BEAST: Efficient Tokenization of B-Splines Encoded Action Sequences for Imitation Learning
Hongyi Zhou, Weiran Liao, Xi Huang, Yucheng Tang, Fabian Otto, Xiaogang Jia, Xinkai Jiang, Simon Hilber, Ge Li, Qian Wang, Ömer Erdinç Yağmurlu, Nils Blank, Moritz Reuss, Rudolf Lioutikov
TL;DR
BEAST tackles the inefficiency of generating high-frequency continuous robot actions by introducing a B-spline encoded action sequence tokenizer that yields fixed-length tokens without requiring tokenizer training. By representing trajectories with B-spline control points and enabling parallel decoding, BEAST achieves fast inference while ensuring smooth transitions between action chunks. The approach is demonstrated across discrete and continuous token variants (BEAST-F, BEAST-D, BEAST-ACT) and multiple architectures, with strong performance on simulation benchmarks and real-world robots, and notable gains in training efficiency. This tokenizer offers a scalable, plug-and-play primitive for imitation learning in robotics, potentially enabling more responsive and robust autonomous manipulation without extensive tokenizer-induced training complexity.
Abstract
We present the B-spline Encoded Action Sequence Tokenizer (BEAST), a novel action tokenizer that encodes action sequences into compact discrete or continuous tokens using B-splines. In contrast to existing action tokenizers based on vector quantization or byte pair encoding, BEAST requires no separate tokenizer training and consistently produces tokens of uniform length, enabling fast action sequence generation via parallel decoding. Leveraging our B-spline formulation, BEAST inherently ensures generating smooth trajectories without discontinuities between adjacent segments.
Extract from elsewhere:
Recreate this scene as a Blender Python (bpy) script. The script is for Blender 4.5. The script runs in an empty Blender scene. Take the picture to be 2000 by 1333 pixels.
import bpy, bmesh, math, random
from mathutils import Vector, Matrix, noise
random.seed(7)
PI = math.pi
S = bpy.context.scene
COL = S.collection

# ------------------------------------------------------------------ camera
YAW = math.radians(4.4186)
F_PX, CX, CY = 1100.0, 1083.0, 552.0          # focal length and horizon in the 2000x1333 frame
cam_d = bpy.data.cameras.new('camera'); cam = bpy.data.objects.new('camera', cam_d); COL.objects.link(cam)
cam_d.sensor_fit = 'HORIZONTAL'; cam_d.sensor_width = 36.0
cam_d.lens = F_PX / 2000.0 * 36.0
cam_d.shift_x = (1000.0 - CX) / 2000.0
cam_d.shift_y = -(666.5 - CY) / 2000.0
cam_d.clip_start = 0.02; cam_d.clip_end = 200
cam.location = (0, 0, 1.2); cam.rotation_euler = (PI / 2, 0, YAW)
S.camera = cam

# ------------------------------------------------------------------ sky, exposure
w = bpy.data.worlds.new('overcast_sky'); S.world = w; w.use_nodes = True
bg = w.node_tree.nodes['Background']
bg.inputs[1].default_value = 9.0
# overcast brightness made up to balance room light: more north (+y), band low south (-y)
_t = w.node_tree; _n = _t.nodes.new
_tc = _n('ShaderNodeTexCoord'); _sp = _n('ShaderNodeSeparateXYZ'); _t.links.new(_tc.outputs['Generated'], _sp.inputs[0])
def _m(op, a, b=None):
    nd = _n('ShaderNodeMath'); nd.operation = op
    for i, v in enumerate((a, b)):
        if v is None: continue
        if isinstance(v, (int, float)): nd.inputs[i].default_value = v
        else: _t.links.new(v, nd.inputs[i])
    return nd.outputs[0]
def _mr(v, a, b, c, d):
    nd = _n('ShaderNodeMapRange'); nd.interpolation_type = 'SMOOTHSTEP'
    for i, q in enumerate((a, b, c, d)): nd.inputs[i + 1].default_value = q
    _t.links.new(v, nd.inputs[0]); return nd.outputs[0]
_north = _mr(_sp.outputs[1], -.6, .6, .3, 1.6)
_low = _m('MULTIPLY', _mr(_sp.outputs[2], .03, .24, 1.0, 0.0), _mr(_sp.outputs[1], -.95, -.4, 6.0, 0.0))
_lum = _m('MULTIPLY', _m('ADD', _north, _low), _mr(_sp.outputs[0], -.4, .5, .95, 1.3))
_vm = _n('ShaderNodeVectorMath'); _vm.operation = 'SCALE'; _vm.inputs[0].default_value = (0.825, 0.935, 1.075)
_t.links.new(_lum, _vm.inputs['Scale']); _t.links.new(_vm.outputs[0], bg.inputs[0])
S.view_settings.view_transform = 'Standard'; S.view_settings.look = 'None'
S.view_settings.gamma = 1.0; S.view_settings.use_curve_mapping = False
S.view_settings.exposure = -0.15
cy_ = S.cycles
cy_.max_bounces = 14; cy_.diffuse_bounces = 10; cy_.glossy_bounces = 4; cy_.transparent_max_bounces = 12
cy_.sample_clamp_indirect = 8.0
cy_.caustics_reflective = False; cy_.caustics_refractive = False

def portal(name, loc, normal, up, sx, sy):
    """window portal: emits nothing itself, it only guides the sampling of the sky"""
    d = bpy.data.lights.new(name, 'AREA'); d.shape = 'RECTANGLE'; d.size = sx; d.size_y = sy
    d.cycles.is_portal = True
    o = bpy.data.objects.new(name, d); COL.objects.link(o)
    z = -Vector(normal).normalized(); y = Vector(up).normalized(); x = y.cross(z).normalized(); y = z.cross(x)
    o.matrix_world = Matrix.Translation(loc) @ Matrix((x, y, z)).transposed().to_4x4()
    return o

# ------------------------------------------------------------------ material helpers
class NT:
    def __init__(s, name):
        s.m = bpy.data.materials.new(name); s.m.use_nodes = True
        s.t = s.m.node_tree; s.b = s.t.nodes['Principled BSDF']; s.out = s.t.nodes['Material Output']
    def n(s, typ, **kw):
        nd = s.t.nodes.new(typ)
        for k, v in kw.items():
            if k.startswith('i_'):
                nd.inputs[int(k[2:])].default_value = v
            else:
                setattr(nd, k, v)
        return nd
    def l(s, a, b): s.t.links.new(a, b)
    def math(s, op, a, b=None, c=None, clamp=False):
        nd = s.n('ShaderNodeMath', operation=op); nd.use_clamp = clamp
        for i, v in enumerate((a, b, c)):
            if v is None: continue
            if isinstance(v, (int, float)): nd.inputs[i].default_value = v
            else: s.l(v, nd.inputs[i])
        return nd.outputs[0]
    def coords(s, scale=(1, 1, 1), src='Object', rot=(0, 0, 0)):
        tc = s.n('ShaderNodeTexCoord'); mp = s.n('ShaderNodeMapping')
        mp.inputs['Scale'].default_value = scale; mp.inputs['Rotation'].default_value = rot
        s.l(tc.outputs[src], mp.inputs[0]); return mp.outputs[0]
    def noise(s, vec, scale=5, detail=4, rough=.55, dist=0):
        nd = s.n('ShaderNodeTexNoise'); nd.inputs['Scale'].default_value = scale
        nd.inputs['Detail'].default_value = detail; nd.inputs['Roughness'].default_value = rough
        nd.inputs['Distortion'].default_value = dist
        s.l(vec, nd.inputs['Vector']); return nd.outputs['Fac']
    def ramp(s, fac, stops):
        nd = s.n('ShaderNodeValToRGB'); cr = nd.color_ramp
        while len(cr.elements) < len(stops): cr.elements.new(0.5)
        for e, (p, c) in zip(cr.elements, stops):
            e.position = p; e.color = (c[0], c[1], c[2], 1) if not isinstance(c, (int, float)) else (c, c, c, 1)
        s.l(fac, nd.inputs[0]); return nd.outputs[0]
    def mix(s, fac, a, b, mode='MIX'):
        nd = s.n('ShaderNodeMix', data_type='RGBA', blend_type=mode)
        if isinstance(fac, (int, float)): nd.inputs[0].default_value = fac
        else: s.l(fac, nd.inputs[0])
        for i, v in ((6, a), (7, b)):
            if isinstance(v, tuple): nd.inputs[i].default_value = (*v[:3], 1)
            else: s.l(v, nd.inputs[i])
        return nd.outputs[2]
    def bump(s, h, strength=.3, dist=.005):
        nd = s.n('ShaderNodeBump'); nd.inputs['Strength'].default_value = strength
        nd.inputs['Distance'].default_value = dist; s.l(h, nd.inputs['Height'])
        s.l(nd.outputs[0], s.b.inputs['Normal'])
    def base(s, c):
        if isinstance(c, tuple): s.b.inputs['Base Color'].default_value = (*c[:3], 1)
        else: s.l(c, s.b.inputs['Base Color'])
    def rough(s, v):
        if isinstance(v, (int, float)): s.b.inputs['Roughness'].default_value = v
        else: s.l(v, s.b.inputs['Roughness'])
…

We extensively evaluate BEAST by integrating it with three distinct model architectures: a Variational Autoencoder (VAE) with continuous tokens, a decoder-only Transformer with discrete tokens, and Florence-2, a pretrained Vision-Language Model with an encoder-decoder architecture, demonstrating BEAST's compatibility and scalability with large pretrained models. We evaluate BEAST across three established benchmarks consisting of 166 simulated tasks and on three distinct robot settings with a total of 8 real-world tasks. Experimental results demonstrate that BEAST (i) significantly reduces both training and inference computational costs, and (ii) consistently generates smooth, high-frequency control signals suitable for continuous control tasks while (iii) reliably achieves competitive task success rates compared to state-of-the-art methods.